В годы войны (при военном питании) звали лагерники три недели лесоповала — сухим расстрелом.
Этот лес, эту красу земли, воспетую в стихах и в прозе, ты возненавидишь! Ты с дрожью отвращения будешь входить под сосновые и берёзовые своды! Ты ещё потом десятилетиями, чуть закрыв глаза, будешь видеть те еловые и осиновые кряжи, которые сотни метров волок на себе до вагона, утопая в снегу, и падал, и цеплялся, боясь упустить, не надеясь потом поднять из снежного месива.

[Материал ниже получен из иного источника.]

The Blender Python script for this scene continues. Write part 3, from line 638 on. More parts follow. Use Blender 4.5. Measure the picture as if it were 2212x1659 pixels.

Каторжные работы в дореволюционной России десятилетиями ограничивались Урочным Положением 1869 года, изданным для вольных. При назначении на работу учитывались: физические силы рабочего и степень навыка (да разве в это можно теперь поверить?!). Рабочий день устанавливался зимой 7 часов (!), летом — 12,5. На Акатуйской лютой каторге (П. Ф. Якубович, 1890-е годы) рабочие уроки были легко выполнимы для всех, кроме него. Их летний рабочий день там составлял с ходьбою вместе — 8 часов, с октября 7, а зимой — только 6. (Это ещё до всякой борьбы за всеобщий восьмичасовой день!) Что до омской каторги Достоевского, то там вообще бездельничали, как легко установит всякий читатель. Работа у них шла в охотку, впритруску, и начальство даже одевало их в белые полотняные куртки и панталоны! — ну, куда ж дальше? У нас в лагере так и говорят: "хоть белые воротнички пришивай"- когда уж совсем легко, совсем делать нечего. А у них — и куртки белые! После работы каторжники "Мёртвого дома" подолгу гуляли по двору острога — стало быть не примаривались. Впрочем, "Записки из Мёртвого дома" цензура не хотела пропустить, опасаясь, что лёгкость изображённой Достоевским жизни не будет удерживать от преступлений. И Достоевский добавил для цензуры новые страницы с указанием, что жизнь на каторге всё-таки тяжела! У нас только придурки по воскресеньям гуляли, да и те стеснялись. — А над "Записками Марии Волконской" Шаламов замечает, что декабристам в Нерчинске был урок в день добыть и нагрузить три пуда руды на человека (сорок восемь килограмм! — за один раз можно поднять!), Шаламову же на Колыме — восемьсот пудов. Ещё Шаламов пишет, что иногда доходил у них летний рабочий день до 16 часов! Не знаю как с шестнадцатью, а тринадцать-то часов хватили многие — и на земляных работах в Карлаге, и на северных лесоповалах, — и это чистых часов, кроме ходьбы пять километров в лес да пять назад. Впрочем, спорить ли о долготе дня? — ведь норма старше мастью, чем долгота рабочего дня, и когда бригада не выполняла нормы, то менялся вовремя только конвой, а работяги оставались в лесу до полуночи, при прожекторах, чтобы лишь перед утром сходить в лагерь и съесть ужин вместе с завтраком да снова в лес.